Devant les militaires, le n°1, faisait comme l’auteur du poème l’éloge de ceux qui dans l’histoire se sacrifièrent pour le pays, jusqu’à se laisser broyer en poudre calcaire blanche. Pour une analyse du poème en anglais, lire : 于謙 Yu Qian : 石灰吟 The Limestone Rhyme

Face au radicalisme de Pékin, à l’autre extrémité de l’éventail des rigidités et des absolus, se trouve une minorité de jeunes nés après 1997 peu enclins au compromis et décidés à en découdre pour la protection des libertés dans la R.A.S. Parmi eux, les « localistes » minoritaires ignorant obstinément les réminiscences de l’histoire remettent en question l’appartenance de Hong Kong à la Chine et – très irritant chiffon rouge pour Pékin - militent pour un référendum en 2047.

Signes que les tensions ne cessent pas, le 16 octobre, Jimmy Sham (nom chinois Cen Zijie 岑子杰), 32 ans, l’un des organisateurs des manifestations, coordonnateur du Front pour les droits de l’homme, défenseur des droits des homosexuels et des transgenres (LGBT) a été matraqué par 4 assaillants qui le blessèrent sérieusement, tandis que Carrie Lam submergée par le chahut a été obligée d’interrompre son discours annuel au Conseil Législatif.

Pour ne rien arranger, la veille, la Chambre de représentants américaine votait à l’unanimité « le Hong Kong Human Rights and Democracy Act » qui doit encore être approuvé par le Sénat et la Maison Blanche. Destiné à soutenir les libertés à Hong Kong, il a soulevé la fureur de Pékin qui parle de complot pour freiner la montée en puissance de la Chine.

Le nationalisme rigide inspiré de Mao ne fait pas recette.

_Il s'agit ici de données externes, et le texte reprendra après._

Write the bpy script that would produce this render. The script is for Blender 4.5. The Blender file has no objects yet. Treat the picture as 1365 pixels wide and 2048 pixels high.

Depuis le Japon, Katsuji Nakazawa analyse la situation et la mise en garde de Xi Jinping sans la moindre bienveillance pour le n°1 chinois. Dans un article paru le 17 octobre dans Nikkei Asian Review, il titre « Xi Jinping promet de briser une rébellion qu’il a lui-même créée ».

Le développement rappelle que depuis 2012 année de l’entrée en fonction de Xi, la Chine a abandonné la souplesse, le pragmatisme et la prudence de Deng Xiaoping ; qu’elle n’a cessé de réhabiliter l’image de Mao remise à l’honneur à Tian An Men le 1er octobre et de se réclamer de valeurs opposées à la démocratie. Autant de prises de position qui effrayèrent les partisans des libertés dans la R.A.S.

Plus encore, dans une analogie inversée, il assimile les jeunes révoltés de Hong Kong aux manifestants du 4 mai 1919. A la racine du nationalisme chinois, pétris de justice et militant pour la démocratie, le « mouvement du 4 mai » s’insurgeait contre l’humiliation du traité de Versailles ayant attribué au Japon la colonie allemande du Shandong.

De même, écrit Nakazawa, les révoltés de Hong Kong se rebellent contre l’injustice normative du Parti communiste qui à Pékin reconstruit la statue de Mao, quand, à Hong Kong, on célèbre la statue de la liberté.

Après avoir dénoncé « la main noire de Washington », le Parti qui s’exprime par la voix du Quotidien du Peuple, qui tente d’écarter ses propres responsabilités dans la crise, soulève la question sociale des prix immobiliers et de la difficulté de se loger à Hong Kong.

A cet effet il jette brutalement l’opprobre sur la communauté d’affaires et les développeurs qui furent pourtant ses principaux alliés. « Dans l’intérêt du public », dit le journal « il est temps que les développeurs manifestent plus de sincérité au lieu de s’occuper de leurs propres affaires, accumulant les terres pour en tirer profit, centime après centime. »

Là aussi, le compte n’y est pas. S’il est vrai qu’à Hong Kong, l’immobilier est un casse-tête, la réalité est plus sulfureuse pour Pékin. Une récente enquête d’opinion montre certes que 58% des sondé âgés de 14 à 29 ans sont préoccupés par les questions de logement dans la R.A.S. Mais 91% affirment ne pas faire confiance à Pékin, tandis que 84% disent se méfier de Carrie Lam.

Le même nombre dit vouloir poursuivre le combat pour la démocratie. Peut-être est-ce là pour Pékin le plus dangereux « rhinocéros gris », impossible à faire rentrer dans le rang par la menace et la répression.

Note(s) :

[2La vieille du discours de Xi une bombe de fortune mise à feu par téléphone a explosé à Mong Kok sans faire de dégâts, tandis que le 12 octobre, un officier de police blessé au cou par un coup de poignard donné par un jeune de 18 ans, avait du subir une intervention chirurgicale.